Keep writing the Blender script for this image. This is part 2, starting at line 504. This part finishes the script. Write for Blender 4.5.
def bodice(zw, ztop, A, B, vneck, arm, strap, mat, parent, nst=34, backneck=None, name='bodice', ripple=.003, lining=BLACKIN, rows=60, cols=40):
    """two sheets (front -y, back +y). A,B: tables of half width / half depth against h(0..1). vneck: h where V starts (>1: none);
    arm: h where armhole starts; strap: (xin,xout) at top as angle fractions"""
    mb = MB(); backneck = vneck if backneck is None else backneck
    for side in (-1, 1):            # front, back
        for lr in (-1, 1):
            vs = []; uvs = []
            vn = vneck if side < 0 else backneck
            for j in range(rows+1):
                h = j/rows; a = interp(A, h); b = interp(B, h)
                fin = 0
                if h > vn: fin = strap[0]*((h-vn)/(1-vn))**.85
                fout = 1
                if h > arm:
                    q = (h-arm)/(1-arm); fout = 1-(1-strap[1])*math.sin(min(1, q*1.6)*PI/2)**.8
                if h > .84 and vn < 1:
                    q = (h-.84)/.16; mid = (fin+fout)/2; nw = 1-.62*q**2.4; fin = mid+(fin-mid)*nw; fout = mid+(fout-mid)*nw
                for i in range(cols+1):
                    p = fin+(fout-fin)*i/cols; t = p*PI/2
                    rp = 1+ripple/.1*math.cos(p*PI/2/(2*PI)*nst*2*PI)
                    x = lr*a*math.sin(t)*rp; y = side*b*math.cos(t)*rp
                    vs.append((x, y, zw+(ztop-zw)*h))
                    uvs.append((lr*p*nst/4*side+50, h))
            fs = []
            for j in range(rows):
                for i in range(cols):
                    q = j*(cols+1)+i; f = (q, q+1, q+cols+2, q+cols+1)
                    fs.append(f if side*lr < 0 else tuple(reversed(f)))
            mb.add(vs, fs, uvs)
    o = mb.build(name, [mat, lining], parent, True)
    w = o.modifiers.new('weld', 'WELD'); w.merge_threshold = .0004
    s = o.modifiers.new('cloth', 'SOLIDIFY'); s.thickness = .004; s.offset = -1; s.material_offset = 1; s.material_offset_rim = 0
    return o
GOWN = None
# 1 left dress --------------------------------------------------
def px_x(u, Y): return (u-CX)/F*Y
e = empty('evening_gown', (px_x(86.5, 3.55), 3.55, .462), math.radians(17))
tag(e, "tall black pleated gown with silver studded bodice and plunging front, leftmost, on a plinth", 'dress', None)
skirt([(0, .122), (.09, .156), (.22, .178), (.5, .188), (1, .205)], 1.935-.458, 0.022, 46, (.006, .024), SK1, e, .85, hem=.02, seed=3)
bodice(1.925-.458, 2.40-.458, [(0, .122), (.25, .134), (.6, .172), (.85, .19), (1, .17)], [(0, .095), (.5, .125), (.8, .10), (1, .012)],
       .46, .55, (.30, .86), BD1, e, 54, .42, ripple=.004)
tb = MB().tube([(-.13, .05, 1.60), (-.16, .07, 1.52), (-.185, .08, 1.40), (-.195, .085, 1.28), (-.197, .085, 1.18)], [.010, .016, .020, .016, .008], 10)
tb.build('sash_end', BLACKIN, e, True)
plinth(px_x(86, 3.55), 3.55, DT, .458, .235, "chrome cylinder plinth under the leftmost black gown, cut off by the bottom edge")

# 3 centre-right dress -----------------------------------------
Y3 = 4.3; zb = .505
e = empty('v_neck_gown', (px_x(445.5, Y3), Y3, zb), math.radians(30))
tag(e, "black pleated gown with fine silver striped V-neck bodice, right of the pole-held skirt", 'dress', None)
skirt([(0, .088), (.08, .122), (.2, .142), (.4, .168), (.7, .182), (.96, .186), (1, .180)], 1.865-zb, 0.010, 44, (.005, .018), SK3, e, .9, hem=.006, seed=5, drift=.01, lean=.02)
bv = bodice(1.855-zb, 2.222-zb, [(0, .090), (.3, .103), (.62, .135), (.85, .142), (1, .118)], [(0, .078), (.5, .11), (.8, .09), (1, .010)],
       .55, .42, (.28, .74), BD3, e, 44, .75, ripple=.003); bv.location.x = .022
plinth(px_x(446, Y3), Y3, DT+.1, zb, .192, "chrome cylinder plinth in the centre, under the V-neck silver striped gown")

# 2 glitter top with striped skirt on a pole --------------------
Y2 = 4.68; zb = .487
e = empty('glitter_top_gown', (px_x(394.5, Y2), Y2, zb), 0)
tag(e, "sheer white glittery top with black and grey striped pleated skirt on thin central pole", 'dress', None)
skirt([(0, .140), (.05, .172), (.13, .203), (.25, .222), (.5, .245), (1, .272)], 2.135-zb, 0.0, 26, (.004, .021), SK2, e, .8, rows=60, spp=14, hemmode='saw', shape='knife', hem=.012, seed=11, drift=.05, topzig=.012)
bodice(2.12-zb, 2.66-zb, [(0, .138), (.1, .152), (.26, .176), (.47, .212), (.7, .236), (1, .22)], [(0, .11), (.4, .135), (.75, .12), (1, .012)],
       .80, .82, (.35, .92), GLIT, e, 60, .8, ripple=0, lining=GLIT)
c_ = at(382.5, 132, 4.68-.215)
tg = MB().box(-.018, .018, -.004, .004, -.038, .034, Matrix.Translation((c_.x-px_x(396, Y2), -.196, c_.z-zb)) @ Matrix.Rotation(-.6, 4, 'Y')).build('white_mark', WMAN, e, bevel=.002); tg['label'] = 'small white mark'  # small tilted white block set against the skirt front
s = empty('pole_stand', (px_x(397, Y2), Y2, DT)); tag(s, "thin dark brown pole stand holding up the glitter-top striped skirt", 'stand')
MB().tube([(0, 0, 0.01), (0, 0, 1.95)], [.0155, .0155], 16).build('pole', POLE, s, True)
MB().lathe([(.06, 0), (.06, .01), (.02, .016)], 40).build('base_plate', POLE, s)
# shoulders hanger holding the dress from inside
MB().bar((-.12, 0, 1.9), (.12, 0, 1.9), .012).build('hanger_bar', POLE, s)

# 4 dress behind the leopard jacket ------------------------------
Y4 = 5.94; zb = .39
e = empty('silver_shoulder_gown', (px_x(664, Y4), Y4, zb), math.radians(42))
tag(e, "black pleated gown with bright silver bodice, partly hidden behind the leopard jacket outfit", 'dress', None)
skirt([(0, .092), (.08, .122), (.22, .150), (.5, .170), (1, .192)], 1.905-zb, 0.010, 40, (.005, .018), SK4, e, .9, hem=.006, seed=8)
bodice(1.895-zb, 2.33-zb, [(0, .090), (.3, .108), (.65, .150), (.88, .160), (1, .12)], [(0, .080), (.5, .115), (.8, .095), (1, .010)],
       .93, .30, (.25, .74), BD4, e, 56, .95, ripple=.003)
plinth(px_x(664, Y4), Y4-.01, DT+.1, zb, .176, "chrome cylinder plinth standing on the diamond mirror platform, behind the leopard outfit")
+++
## Given request
Each line of the material should be duplicated exactly, please.

## Exercise answer
Keep writing the Blender script for this image. This is part 2, starting at line 504. This part finishes the script. Write for Blender 4.5.
def bodice(zw, ztop, A, B, vneck, arm, strap, mat, parent, nst=34, backneck=None, name='bodice', ripple=.003, lining=BLACKIN, rows=60, cols=40):
    """two sheets (front -y, back +y). A,B: tables of half width / half depth against h(0..1). vneck: h where V starts (>1: none);
    arm: h where armhole starts; strap: (xin,xout) at top as angle fractions"""
    mb = MB(); backneck = vneck if backneck is None else backneck
    for side in (-1, 1):            # front, back
        for lr in (-1, 1):
            vs = []; uvs = []
            vn = vneck if side < 0 else backneck
            for j in range(rows+1):
                h = j/rows; a = interp(A, h); b = interp(B, h)
                fin = 0
                if h > vn: fin = strap[0]*((h-vn)/(1-vn))**.85
                fout = 1
                if h > arm:
                    q = (h-arm)/(1-arm); fout = 1-(1-strap[1])*math.sin(min(1, q*1.6)*PI/2)**.8
                if h > .84 and vn < 1:
                    q = (h-.84)/.16; mid = (fin+fout)/2; nw = 1-.62*q**2.4; fin = mid+(fin-mid)*nw; fout = mid+(fout-mid)*nw
                for i in range(cols+1):
                    p = fin+(fout-fin)*i/cols; t = p*PI/2
                    rp = 1+ripple/.1*math.cos(p*PI/2/(2*PI)*nst*2*PI)
                    x = lr*a*math.sin(t)*rp; y = side*b*math.cos(t)*rp
                    vs.append((x, y, zw+(ztop-zw)*h))
                    uvs.append((lr*p*nst/4*side+50, h))
            fs = []
            for j in range(rows):
                for i in range(cols):
                    q = j*(cols+1)+i; f = (q, q+1, q+cols+2, q+cols+1)
                    fs.append(f if side*lr < 0 else tuple(reversed(f)))
            mb.add(vs, fs, uvs)
    o = mb.build(name, [mat, lining], parent, True)
    w = o.modifiers.new('weld', 'WELD'); w.merge_threshold = .0004
    s = o.modifiers.new('cloth', 'SOLIDIFY'); s.thickness = .004; s.offset = -1; s.material_offset = 1; s.material_offset_rim = 0
    return o
GOWN = None
# 1 left dress --------------------------------------------------
def px_x(u, Y): return (u-CX)/F*Y
e = empty('evening_gown', (px_x(86.5, 3.55), 3.55, .462), math.radians(17))
tag(e, "tall black pleated gown with silver studded bodice and plunging front, leftmost, on a plinth", 'dress', None)
skirt([(0, .122), (.09, .156), (.22, .178), (.5, .188), (1, .205)], 1.935-.458, 0.022, 46, (.006, .024), SK1, e, .85, hem=.02, seed=3)
bodice(1.925-.458, 2.40-.458, [(0, .122), (.25, .134), (.6, .172), (.85, .19), (1, .17)], [(0, .095), (.5, .125), (.8, .10), (1, .012)],
       .46, .55, (.30, .86), BD1, e, 54, .42, ripple=.004)
tb = MB().tube([(-.13, .05, 1.60), (-.16, .07, 1.52), (-.185, .08, 1.40), (-.195, .085, 1.28), (-.197, .085, 1.18)], [.010, .016, .020, .016, .008], 10)
tb.build('sash_end', BLACKIN, e, True)
plinth(px_x(86, 3.55), 3.55, DT, .458, .235, "chrome cylinder plinth under the leftmost black gown, cut off by the bottom edge")

# 3 centre-right dress -----------------------------------------
Y3 = 4.3; zb = .505
e = empty('v_neck_gown', (px_x(445.5, Y3), Y3, zb), math.radians(30))
tag(e, "black pleated gown with fine silver striped V-neck bodice, right of the pole-held skirt", 'dress', None)
skirt([(0, .088), (.08, .122), (.2, .142), (.4, .168), (.7, .182), (.96, .186), (1, .180)], 1.865-zb, 0.010, 44, (.005, .018), SK3, e, .9, hem=.006, seed=5, drift=.01, lean=.02)
bv = bodice(1.855-zb, 2.222-zb, [(0, .090), (.3, .103), (.62, .135), (.85, .142), (1, .118)], [(0, .078), (.5, .11), (.8, .09), (1, .010)],
       .55, .42, (.28, .74), BD3, e, 44, .75, ripple=.003); bv.location.x = .022
plinth(px_x(446, Y3), Y3, DT+.1, zb, .192, "chrome cylinder plinth in the centre, under the V-neck silver striped gown")

# 2 glitter top with striped skirt on a pole --------------------
Y2 = 4.68; zb = .487
e = empty('glitter_top_gown', (px_x(394.5, Y2), Y2, zb), 0)
tag(e, "sheer white glittery top with black and grey striped pleated skirt on thin central pole", 'dress', None)
skirt([(0, .140), (.05, .172), (.13, .203), (.25, .222), (.5, .245), (1, .272)], 2.135-zb, 0.0, 26, (.004, .021), SK2, e, .8, rows=60, spp=14, hemmode='saw', shape='knife', hem=.012, seed=11, drift=.05, topzig=.012)
bodice(2.12-zb, 2.66-zb, [(0, .138), (.1, .152), (.26, .176), (.47, .212), (.7, .236), (1, .22)], [(0, .11), (.4, .135), (.75, .12), (1, .012)],
       .80, .82, (.35, .92), GLIT, e, 60, .8, ripple=0, lining=GLIT)
c_ = at(382.5, 132, 4.68-.215)
tg = MB().box(-.018, .018, -.004, .004, -.038, .034, Matrix.Translation((c_.x-px_x(396, Y2), -.196, c_.z-zb)) @ Matrix.Rotation(-.6, 4, 'Y')).build('white_mark', WMAN, e, bevel=.002); tg['label'] = 'small white mark'  # small tilted white block set against the skirt front
s = empty('pole_stand', (px_x(397, Y2), Y2, DT)); tag(s, "thin dark brown pole stand holding up the glitter-top striped skirt", 'stand')
MB().tube([(0, 0, 0.01), (0, 0, 1.95)], [.0155, .0155], 16).build('pole', POLE, s, True)
MB().lathe([(.06, 0), (.06, .01), (.02, .016)], 40).build('base_plate', POLE, s)
# shoulders hanger holding the dress from inside
MB().bar((-.12, 0, 1.9), (.12, 0, 1.9), .012).build('hanger_bar', POLE, s)

# 4 dress behind the leopard jacket ------------------------------
Y4 = 5.94; zb = .39
e = empty('silver_shoulder_gown', (px_x(664, Y4), Y4, zb), math.radians(42))
tag(e, "black pleated gown with bright silver bodice, partly hidden behind the leopard jacket outfit", 'dress', None)
skirt([(0, .092), (.08, .122), (.22, .150), (.5, .170), (1, .192)], 1.905-zb, 0.010, 40, (.005, .018), SK4, e, .9, hem=.006, seed=8)
bodice(1.895-zb, 2.33-zb, [(0, .090), (.3, .108), (.65, .150), (.88, .160), (1, .12)], [(0, .080), (.5, .115), (.8, .095), (1, .010)],
       .93, .30, (.25, .74), BD4, e, 56, .95, ripple=.003)
plinth(px_x(664, Y4), Y4-.01, DT+.1, zb, .176, "chrome cylinder plinth standing on the diamond mirror platform, behind the leopard outfit")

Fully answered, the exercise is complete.